吉川さんは元々養蜂に携わっていた。日本ミツバチが自宅の奈良周辺で激減するのを目の当たりにし、洞のある巨木の伐採、植林の増加と年々進む山の荒廃と関係あるのではと考えるように。そこで、養蜂から一転、日本ミツバチの営巣場所を増やすため、巣箱を置ける森を求めて近畿各地を訪ね、先々で日本ミツバチの状況を話している。

「日本ミツバチは何千もの種類の木々や草花の受粉を担い、生物の多様性を根本から支えているのに研究者が少なく、激減の理由も分かっていない。日本ミツバチがいなくなれば生態系が崩れ、人間にも大きな影響が」と吉川さんは説明。その後、参加者は5つのグループに分かれて5組の巣箱を組み立てた。巣箱は蜜を採ることを目的とせず、ミツバチの緊急避難場所的意味合いの強い簡素な設計で、30分ほどで完成。

午後は、会場をコロコロランドに移して巣箱を設置。

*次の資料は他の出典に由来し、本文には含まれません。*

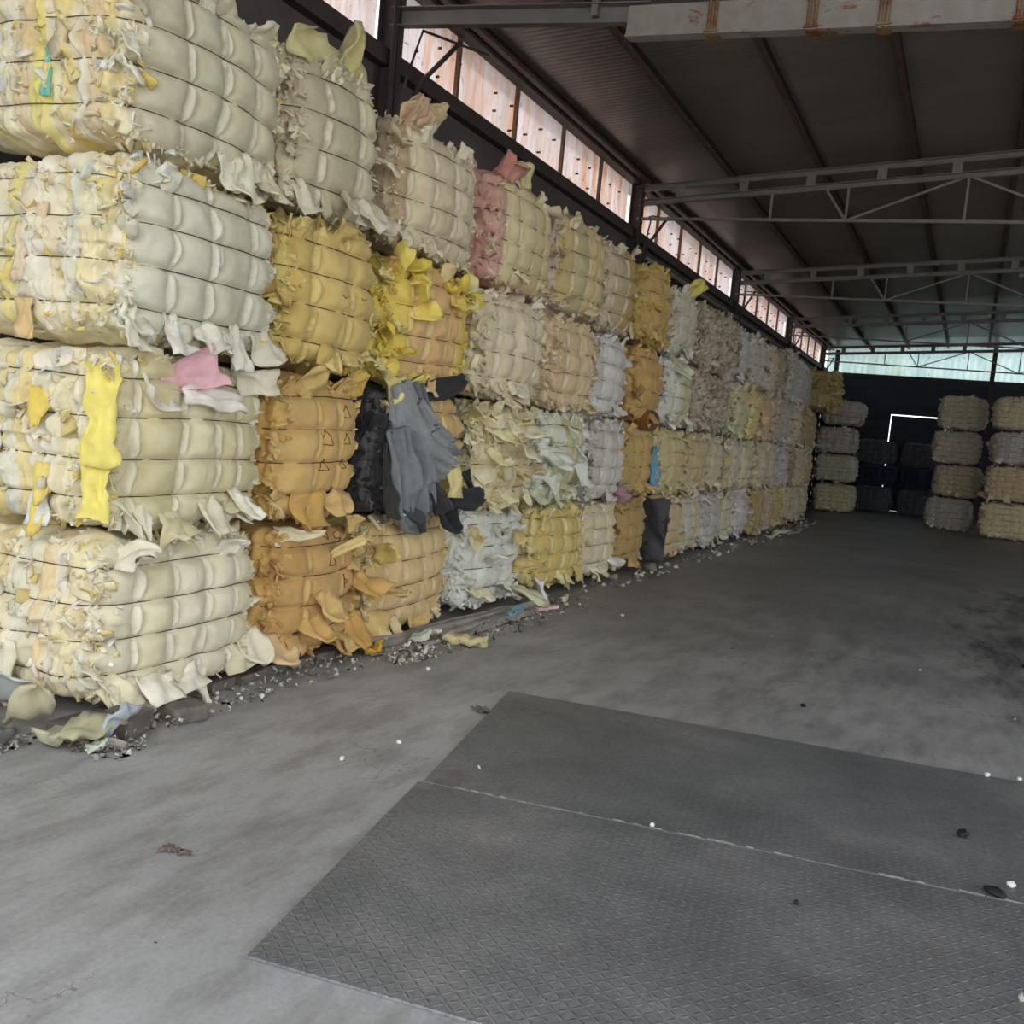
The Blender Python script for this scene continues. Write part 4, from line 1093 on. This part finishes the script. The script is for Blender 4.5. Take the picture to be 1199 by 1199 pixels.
scrap(-3.20, 6.05, .0, (1, .15, .02), .30, .10, (222, 210, 164), 'flat cream foam slab lying on the floor', 41, .02, 'rect', .05)
scrap(-3.32, 6.0, .05, (1, .1, .1), .1, .06, (240, 236, 220), 'white foam chip on top of the cream slab', 42, .1, 'rect', .03)
scrap(-3.40, 5.35, .0, (.6, .6, .2), .14, .12, (224, 180, 70), 'orange yellow foam scrap between the amber and tan stacks', 43, .9)
scrap(-3.30, 5.75, .03, (.3, 1, .2), .2, .1, (206, 212, 200), 'mottled mint foam scrap under the tan bale', 44, .4)
scrap(-3.26, 7.75, .0, (.8, .3, .15), .22, .06, (226, 190, 196), 'pale pink foam strip on the floor', 45, .2, 'rect')
scrap(-3.24, 7.15, .03, (.5, .8, .1), .16, .1, (130, 170, 178), 'teal foam scrap in the debris', 46, .5)
scrap(-3.16, 18.0, .0, (.8, .5, .3), .4, .26, (226, 228, 222), 'white foam sheet lying at the foot of the far stacks', 47, .4, 'rect')
scrap(-3.1, 19.6, .0, (.8, .5, .1), .3, .2, (150, 148, 146), 'grey foam sheet lying beyond the white one', 48, .4, 'rect')
scrap(-2.35, 2.51, .0, (1, .1, .02), .12, .05, (120, 104, 98), 'flat brown stain on the concrete', 49, .02, 'tri', .004)  # thin sheet standing in for a flat floor stain
scrap(-2.3, 4.75, .0, (1, -.3, .02), .11, .06, (112, 106, 102), 'dark flat stain left of the steel plate', 50, .02, 'petal', .006)  # also a thin sheet in place of a flat stain
for k, (x, y_, s_, cl, lb) in enumerate(((-2.39, 3.64, .022, (240, 240, 236), 'white foam crumb, left of the two on the concrete'), (-2.31, 4.0, .022, (240, 240, 236), 'white foam crumb, right of the two on the concrete'),
        (.27, 5.53, .028, (238, 238, 236), 'white foam crumb on the back edge of the plate'), (.42, 5.58, .022, (238, 238, 236), 'white foam crumb on the plate edge at the right'),
        (.33, 4.10, .03, (242, 242, 240), 'white foam crumb beside the black rubber scrap'), (-.98, 3.775, .02, (230, 228, 222), 'white crumb on the seam between the plates'),
        (-2.9, 5.3, .03, (236, 232, 214), 'cream foam crumb before the amber stack'), (-2.6, 8.2, .03, (230, 230, 226), 'white foam crumb before the yellow bale'))):
    lump('foam_crumb', x, y_, .012 if x > -1.8 else 0, s_, s_, s_ * .8, cl, lb, 'foam crumb', 60 + k)
for k, (x, y_, sx, sy, sz, lb) in enumerate(((.16, 4.53, .07, .05, .03, 'round black rubber lump on the farther plate'), (.27, 3.985, .09, .045, .025, 'black rubber scrap at the seam near the right edge'),
        (-.36, 3.44, .022, .022, .015, 'tiny black speck on the nearer plate'), (-.76, 6.27, .045, .03, .02, 'black crumb on the concrete behind the plates'),
        (.6, 9.0, .05, .04, .03, 'black crumb far right on the dark floor'))):
    lump('rubber_lump', x, y_, .012 if y_ < 5.5 else 0, sx, sy, sz, (26, 26, 28), lb, 'rubber lump', 80 + k, mat=M_OUT)
# row of bricks the near bales stand on
k = 0
for yy in np.arange(3.18, 5.3, .235):
    r = np.random.default_rng(300 + k)
    mb = MB(); mb.box(-.055, .055, -.105, .105, 0, .052); ob = mb.build('brick', M_BRICK)
    bv = ob.modifiers.new('bevel', 'BEVEL'); bv.width = .006; bv.segments = 2
    ob.location = (FX - .06 + r.uniform(-.02, .03), yy, 0); ob.rotation_euler = (0, 0, r.uniform(-.12, .12))
    tag(ob, f'grey brick under the front edge of the bales, {ON[k]} from the near corner', 'brick', 'bricks under the bale stacks'); k += 1
for k, (x, yy) in enumerate(((-3.36, 3.30), (-3.33, 3.62))):
    mb = MB(); mb.box(-.09, .09, -.11, .11, 0, .10 - .02 * k); ob = mb.build('concrete_block', M_BRICK)
    bv = ob.modifiers.new('bevel', 'BEVEL'); bv.width = .012; bv.segments = 2
    ob.location = (x, yy, 0); ob.rotation_euler = (0, 0, .3 + k)
    tag(ob, ['dark grey concrete block at the near corner of the bales', 'dark grey concrete block wedged under the first bale'][k], 'concrete block')
# grey strip and grit along the foot of third and fourth stack
rgx = np.random.default_rng(77)
o = cloth(None, [(-3.42, 5.35, .04), (-3.36, 5.9, .05), (-3.32, 6.6, .045), (-3.30, 7.4, .04), (-3.26, 8.0, .03)], [.18, .26, .3, .24, .12], (112, 106, 102), 91, 'canvas_strip', .03, 9, .008, (.15, 0, 1))
o.data.materials[0] = M_BOARD
for v in o.data.vertices:
    v.co.z = max(v.co.z, .003)
tag(o, 'dirty grey canvas strip trodden along the foot of the tan bale', 'canvas')
def grit(x0, x1, y0_, y1_, k, size, cols, label, seed):
    r = np.random.default_rng(seed)
    P = np.stack([r.uniform(x0, x1, k), r.uniform(y0_, y1_, k), r.uniform(0, .02, k)], 1); n = np.tile((0, 0, 1.), (k, 1))
    o = chips(None, r, P, n, k, size, cols, name='foam_grit', out=0, spread=.02, loc=1)
    tag(o, label, 'foam grit', kind='stuff')
GC = [(206, 202, 190), (170, 164, 154), (226, 222, 208), (150, 142, 132), (120, 112, 104)]
grit(-3.45, -3.12, 3.0, 3.25, 260, .009, GC, 'fine foam grit heaped at the near corner', 1)
grit(-3.95, -3.5, 2.7, 3.0, 160, .010, GC, 'scattered foam grit left of the near corner', 2)
grit(-3.50, -3.22, 3.3, 5.2, 420, .009, GC, 'foam grit along the foot of the first two stacks', 3)
grit(-3.30, -3.05, 5.3, 5.75, 300, .012, GC + [(236, 232, 220)] * 2, 'pale foam grit heaped below the tan stack', 4)
grit(-3.35, -3.0, 5.8, 8.4, 420, .014, GC + [(60, 56, 52)], 'mixed foam litter below the fourth stack', 5)
grit(-3.45, -3.1, 8.4, 25, 500, .02, GC, 'foam litter along the foot of the farther stacks', 6)
grit(-3.0, 2.5, 1.2, 12, 130, .005, [(220, 218, 212), (70, 66, 64), (190, 186, 178)], 'tiny foam crumbs strewn over the floor', 7)

# ------------------------------------------------------------------ light
w = bpy.data.worlds.new('world'); SC.world = w; w.use_nodes = True
bg = w.node_tree.nodes['Background']; bg.inputs[0].default_value = (.95, .975, 1.0, 1); bg.inputs[1].default_value = 1.0
def portal(loc, rot, sx, sy):
    l = bpy.data.lights.new('daylight_opening', 'AREA'); l.shape = 'RECTANGLE'; l.size = sx; l.size_y = sy; l.cycles.is_portal = True
    o = bpy.data.objects.new('daylight_opening', l); COL.objects.link(o); o.location = loc; o.rotation_euler = rot
#portal((3.5, YR, 2.9), (PI / 2, 0, 0), 17.5, 5.4)       # open front behind the camera, facing in
#portal((12.0, 3.0, 2.6), (0, PI / 2, 0), 5.2, 12.0)     # open side on the right
sun = bpy.data.lights.new('sun', 'SUN'); sun.energy = .8; sun.angle = .02; sun.color = (1, .95, .88)
so = bpy.data.objects.new('sun', sun); COL.objects.link(so)
from mathutils import Vector
so.rotation_euler = Vector((.72, -.42, -.55)).to_track_quat('-Z', 'Y').to_euler()
SC.view_settings.view_transform = 'Standard'; SC.view_settings.look = 'None'; SC.view_settings.gamma = 1
SC.view_settings.use_curve_mapping = False
SC.view_settings.exposure = 1.38
SC.cycles.max_bounces = 8; SC.cycles.diffuse_bounces = 5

方角はもちろん、周囲の木の大きさ、どのくらい葉が茂るか、朝日や夕日の当たり方、鹿の通り道でないか、風が当たらないか、など蜂の気持ちになって想像しながら、一つ一つ慎重に場所を選ぶ。日本ミツバチは半径2キロほどを飛び回るそう。巣分かれのこの季節、新しい群れが巣箱に入居してくれることを期待しながら作業にあたった。

古座川や色川・太田周辺は、他府県に比べ日本ミツバチの減少はゆるやか。古くから自然と共存したゴーラでの養蜂が続いていることや、照葉樹の森が残されていることと関係あるかもしれない。山奥の不便なこの土地は、日本ミツバチにとって最後の楽園かもしれない。この楽園に私たちも共に暮らしていると思うと、豊かな気持ちになり、里山の営みが続くことを願わずにはいられない。